(What you should do)
In the entries below, find every line holding the string "scene" and collect it.

(Items)
━━━━━━━━━━

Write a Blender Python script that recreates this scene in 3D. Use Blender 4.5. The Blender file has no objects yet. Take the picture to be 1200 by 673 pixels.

━━━━━━━━━━

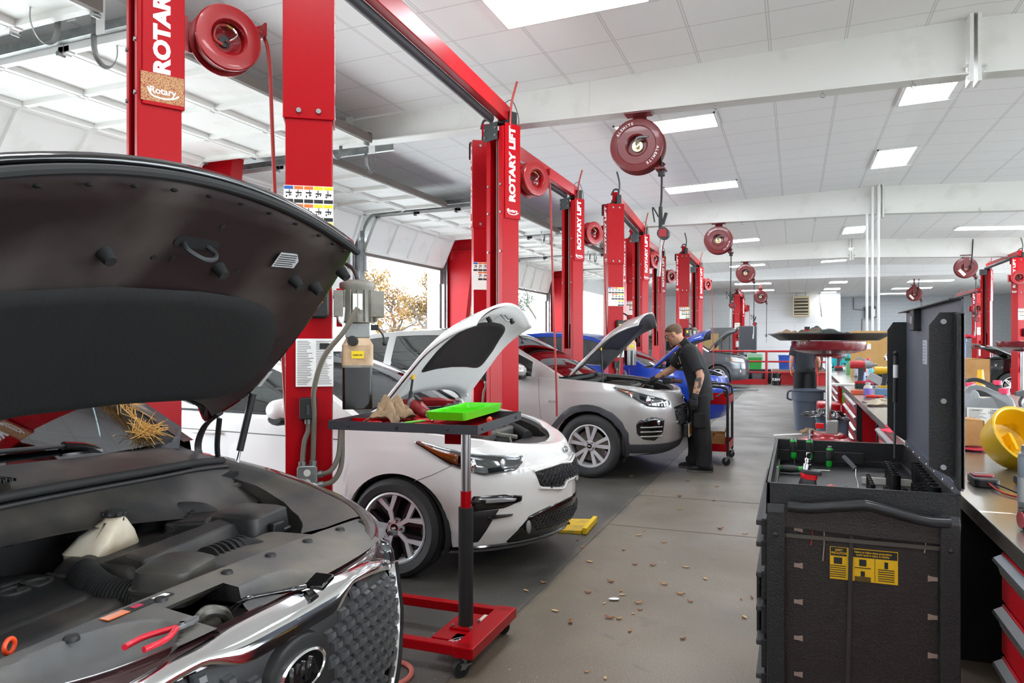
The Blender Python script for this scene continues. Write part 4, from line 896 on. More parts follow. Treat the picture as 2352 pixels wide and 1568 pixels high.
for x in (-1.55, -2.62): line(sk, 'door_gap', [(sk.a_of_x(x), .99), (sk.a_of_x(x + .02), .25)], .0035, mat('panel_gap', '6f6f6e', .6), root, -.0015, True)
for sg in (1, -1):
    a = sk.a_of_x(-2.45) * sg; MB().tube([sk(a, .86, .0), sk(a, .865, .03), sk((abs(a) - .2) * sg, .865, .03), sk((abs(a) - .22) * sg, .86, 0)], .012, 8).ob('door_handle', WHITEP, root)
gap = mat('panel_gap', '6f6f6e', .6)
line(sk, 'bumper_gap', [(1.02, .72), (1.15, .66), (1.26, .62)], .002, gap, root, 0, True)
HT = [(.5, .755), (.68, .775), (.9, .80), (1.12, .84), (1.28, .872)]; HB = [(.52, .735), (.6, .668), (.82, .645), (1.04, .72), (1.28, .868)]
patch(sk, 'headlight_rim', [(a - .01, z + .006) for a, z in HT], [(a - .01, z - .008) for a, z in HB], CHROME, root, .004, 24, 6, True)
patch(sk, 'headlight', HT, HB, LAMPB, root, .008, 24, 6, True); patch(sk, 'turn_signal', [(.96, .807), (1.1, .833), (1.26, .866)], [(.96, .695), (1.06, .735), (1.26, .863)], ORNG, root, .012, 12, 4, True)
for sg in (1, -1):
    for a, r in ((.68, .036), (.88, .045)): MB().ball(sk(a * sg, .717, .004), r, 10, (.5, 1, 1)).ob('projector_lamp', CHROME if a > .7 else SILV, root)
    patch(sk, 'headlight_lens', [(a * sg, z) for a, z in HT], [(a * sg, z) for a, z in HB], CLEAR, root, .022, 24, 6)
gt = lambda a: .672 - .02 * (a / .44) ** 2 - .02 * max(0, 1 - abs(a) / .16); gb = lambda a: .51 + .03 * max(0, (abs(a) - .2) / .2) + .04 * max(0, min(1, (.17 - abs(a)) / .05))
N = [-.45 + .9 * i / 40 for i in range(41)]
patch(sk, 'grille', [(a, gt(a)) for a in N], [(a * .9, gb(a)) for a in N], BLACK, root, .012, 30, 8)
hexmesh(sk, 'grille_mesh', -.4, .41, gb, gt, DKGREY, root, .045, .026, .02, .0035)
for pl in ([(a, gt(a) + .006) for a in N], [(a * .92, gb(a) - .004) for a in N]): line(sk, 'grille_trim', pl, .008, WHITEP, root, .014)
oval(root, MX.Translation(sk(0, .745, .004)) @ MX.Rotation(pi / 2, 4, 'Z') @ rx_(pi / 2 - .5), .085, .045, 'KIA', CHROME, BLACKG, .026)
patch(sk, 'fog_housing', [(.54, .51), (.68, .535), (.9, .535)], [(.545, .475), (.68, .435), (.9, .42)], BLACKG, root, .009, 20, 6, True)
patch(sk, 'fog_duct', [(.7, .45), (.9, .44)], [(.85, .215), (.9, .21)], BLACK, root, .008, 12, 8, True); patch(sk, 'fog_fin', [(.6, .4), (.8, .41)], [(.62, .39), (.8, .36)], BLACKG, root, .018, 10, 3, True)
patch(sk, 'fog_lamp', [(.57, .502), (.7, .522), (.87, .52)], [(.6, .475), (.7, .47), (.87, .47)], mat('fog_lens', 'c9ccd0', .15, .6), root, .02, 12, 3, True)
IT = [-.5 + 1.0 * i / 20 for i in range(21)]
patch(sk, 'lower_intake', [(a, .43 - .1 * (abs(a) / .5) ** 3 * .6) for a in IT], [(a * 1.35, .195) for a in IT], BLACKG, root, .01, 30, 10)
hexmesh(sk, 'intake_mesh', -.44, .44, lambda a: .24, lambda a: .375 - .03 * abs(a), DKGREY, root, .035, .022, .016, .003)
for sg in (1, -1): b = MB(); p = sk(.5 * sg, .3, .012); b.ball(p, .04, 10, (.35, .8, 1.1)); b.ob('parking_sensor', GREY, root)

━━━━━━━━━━

(Answer to the task)
Write a Blender Python script that recreates this scene in 3D. Use Blender 4.5. The Blender file has no objects yet. Take the picture to be 1200 by 673 pixels.
The Blender Python script for this scene continues. Write part 4, from line 896 on. More parts follow. Treat the picture as 2352 pixels wide and 1568 pixels high.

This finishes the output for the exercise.